A Visit from the Goon Squad by Jennifer Egan
My rating: 5 of 5 stars
I returned for another read of this novel after reading the latest Egan, The Candy House, and thoroughly enjoying it. And I clearly didn’t review it the first time around, While I knew that there were some of the same characters in both books, I didn’t know how clearly the two books connect. I can see them being bound together and marketed as a pair; it would only add to the weight of the novel, all the connections between the characters and the theme of how time changes us.

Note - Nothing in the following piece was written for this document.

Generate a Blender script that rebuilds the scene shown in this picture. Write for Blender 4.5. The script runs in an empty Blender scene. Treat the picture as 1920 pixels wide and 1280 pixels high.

So, my recommendation would be to read this book first and then The Candy House … and I’d think that you’d know, after the first chapter, whether you like the style of writing and characterisation. I’m quite surprised by the negative reviews of both books: Egan’s writing seems to hit people viscerally so you either love it or hate it, though there is a lot of complaint in the negative reviews that this book won a Pulitzer and other people liked it so much. I’ve always found this strange: you might not like a book but why is it a problem if other people do? Thus, my recommendation: if you start reading it and don’t like it, don’t read more!
A number of the negative reviews comment on being unable to connect with the characters, and finding them somewhat cold, or disconnected. But to me the cast of characters are complex and flawed, usually too smart for their own good, and I found them fascinating to read about. I didn’t necessarily see myself in any of them, or want to be any of them, but that’s not the only reason for reading fiction.
I found this book intelligent and engaging. I was engrossed enough that I didn’t find the various literary games (like the second-person story, or the PowerPoint presentation) unenjoyable or showy or too clever. For me, they were ways of drawing me deeper and deeper into the characters and stories, which are often comic in how tragic they are: I didn’t mind that tone at all: feeling like laughing at the characters and then not feeling that I should and so forth. And rather than feeling disjointed, I was interested in all the ways the characters and stories connect to each other. While reviews often boil the theme down to ‘time’, I’d propose that an equally important thread is ‘promotion’, how we show ourselves to others, how we sell ourselves to others, how we try to get ideas across. The final chapter has a prescient take on Influencers that has probably become more accurate since publication. I rarely read books a second time, so to have done so and found the writing as smart and exciting as I first did means that this is a *rave* review.